V. Other Claims and Other Forms of Relief Because the Court will conditionally grant Petitioner’s § 2241 petition as set forth herein, the Court does not address other claims and other requested relief in Petitioner’s § 2241 petition. Conclusion For the reasons discussed above, the Court will enter a Judgment conditionally granting Petitioner’s petition for a writ of habeas corpus pursuant to 28 U.S.C. § 2241. (ECF No. 1.) The Court will order Respondents to provide Petitioner with a bond hearing under 8 U.S.C. § 1226(a) within five business days of the date of this Court’s Opinion and Judgment with notice to the Parties as soon as practicable, no later than 24 hours prior to the scheduled hearing, or, in the alternative, immediately release Petitioner from custody.9 The Court will also order Respondents to file a status report within six business days of the date of this Court’s Opinion and Judgment to
certify compliance with this Opinion and the corresponding Judgment.

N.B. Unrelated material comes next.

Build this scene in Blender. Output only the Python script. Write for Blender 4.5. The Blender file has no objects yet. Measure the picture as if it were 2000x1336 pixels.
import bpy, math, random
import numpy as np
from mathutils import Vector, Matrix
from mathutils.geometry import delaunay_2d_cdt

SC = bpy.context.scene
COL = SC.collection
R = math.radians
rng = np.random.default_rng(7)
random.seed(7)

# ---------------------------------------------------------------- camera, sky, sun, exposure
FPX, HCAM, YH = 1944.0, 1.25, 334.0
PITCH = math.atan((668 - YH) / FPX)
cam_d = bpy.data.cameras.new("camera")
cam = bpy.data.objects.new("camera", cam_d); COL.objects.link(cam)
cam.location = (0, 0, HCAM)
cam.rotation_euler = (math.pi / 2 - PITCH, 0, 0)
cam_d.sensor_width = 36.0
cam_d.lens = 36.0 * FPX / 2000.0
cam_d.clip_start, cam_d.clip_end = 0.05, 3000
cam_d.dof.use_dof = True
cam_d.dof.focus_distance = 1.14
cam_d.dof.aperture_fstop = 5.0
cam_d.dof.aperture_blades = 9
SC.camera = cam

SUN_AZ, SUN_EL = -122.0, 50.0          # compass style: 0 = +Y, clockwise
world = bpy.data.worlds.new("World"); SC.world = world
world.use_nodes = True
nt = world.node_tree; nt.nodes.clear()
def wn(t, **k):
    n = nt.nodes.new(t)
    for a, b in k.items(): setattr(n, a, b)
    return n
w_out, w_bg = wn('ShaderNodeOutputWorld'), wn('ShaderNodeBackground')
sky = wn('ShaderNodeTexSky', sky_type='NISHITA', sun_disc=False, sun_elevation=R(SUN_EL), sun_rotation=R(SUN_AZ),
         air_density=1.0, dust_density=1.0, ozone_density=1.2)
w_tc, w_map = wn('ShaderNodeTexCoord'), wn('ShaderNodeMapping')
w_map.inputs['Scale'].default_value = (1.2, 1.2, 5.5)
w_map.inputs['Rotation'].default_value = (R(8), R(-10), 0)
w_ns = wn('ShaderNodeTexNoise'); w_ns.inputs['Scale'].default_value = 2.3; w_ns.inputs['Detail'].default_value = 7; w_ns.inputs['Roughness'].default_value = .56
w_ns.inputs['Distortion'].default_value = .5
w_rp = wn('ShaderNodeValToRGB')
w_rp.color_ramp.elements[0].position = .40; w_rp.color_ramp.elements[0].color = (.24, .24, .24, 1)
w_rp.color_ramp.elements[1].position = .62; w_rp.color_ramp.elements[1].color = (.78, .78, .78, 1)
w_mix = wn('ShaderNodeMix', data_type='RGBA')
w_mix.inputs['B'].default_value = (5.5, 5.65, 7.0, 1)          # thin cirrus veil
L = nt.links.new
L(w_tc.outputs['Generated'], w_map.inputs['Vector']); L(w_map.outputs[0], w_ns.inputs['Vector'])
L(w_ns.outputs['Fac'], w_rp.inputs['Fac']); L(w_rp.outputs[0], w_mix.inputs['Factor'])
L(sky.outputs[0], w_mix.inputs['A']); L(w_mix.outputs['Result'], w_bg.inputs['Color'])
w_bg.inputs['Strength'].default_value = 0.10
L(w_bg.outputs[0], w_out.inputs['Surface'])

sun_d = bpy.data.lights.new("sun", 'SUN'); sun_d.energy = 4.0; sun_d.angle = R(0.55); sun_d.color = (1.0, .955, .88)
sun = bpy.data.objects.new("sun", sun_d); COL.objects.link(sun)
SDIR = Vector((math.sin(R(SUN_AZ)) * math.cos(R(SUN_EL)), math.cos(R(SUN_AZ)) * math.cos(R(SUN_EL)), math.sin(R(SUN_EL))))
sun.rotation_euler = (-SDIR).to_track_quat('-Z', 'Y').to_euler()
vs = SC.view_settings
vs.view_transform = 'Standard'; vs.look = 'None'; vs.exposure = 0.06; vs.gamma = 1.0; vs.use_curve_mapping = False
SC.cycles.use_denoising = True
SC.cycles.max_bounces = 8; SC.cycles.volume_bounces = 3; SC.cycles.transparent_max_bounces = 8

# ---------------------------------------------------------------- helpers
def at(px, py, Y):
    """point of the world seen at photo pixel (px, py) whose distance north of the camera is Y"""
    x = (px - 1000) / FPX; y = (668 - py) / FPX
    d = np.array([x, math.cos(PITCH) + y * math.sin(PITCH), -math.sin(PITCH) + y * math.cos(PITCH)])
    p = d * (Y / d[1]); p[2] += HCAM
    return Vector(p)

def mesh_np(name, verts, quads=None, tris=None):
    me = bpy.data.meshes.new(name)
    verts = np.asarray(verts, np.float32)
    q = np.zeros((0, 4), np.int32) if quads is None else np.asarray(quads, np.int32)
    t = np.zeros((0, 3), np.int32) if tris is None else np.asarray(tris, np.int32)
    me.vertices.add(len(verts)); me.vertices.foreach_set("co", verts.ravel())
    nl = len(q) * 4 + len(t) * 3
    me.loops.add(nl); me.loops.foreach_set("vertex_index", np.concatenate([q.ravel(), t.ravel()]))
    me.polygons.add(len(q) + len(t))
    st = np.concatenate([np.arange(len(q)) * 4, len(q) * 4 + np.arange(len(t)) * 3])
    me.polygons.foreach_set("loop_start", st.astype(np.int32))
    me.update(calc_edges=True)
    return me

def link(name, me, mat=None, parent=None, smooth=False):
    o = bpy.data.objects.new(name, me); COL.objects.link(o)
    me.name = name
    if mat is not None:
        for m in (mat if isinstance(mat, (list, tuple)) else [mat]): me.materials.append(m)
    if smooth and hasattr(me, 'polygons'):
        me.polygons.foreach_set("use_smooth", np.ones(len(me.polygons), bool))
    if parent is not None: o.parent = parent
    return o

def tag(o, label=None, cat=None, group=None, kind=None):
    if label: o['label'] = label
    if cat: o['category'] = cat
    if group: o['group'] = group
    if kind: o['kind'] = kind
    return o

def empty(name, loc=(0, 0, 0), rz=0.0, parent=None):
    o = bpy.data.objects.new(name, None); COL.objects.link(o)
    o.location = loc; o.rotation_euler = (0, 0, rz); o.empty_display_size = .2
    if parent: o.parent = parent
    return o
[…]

The status report shall include if and when the bond hearing occurred, if bond was granted or denied, and if bond was granted, the conditions of the bond, or if bond was denied, the reasons for the denial.
Dated: March 5, 2026 /s/ Jane M. Beckering Jane M. Beckering United States District Judge
9 This Court has adopted a standard practice of requiring such a hearing within five business days, even if the Petitioner requests a deadline that is shorter or longer.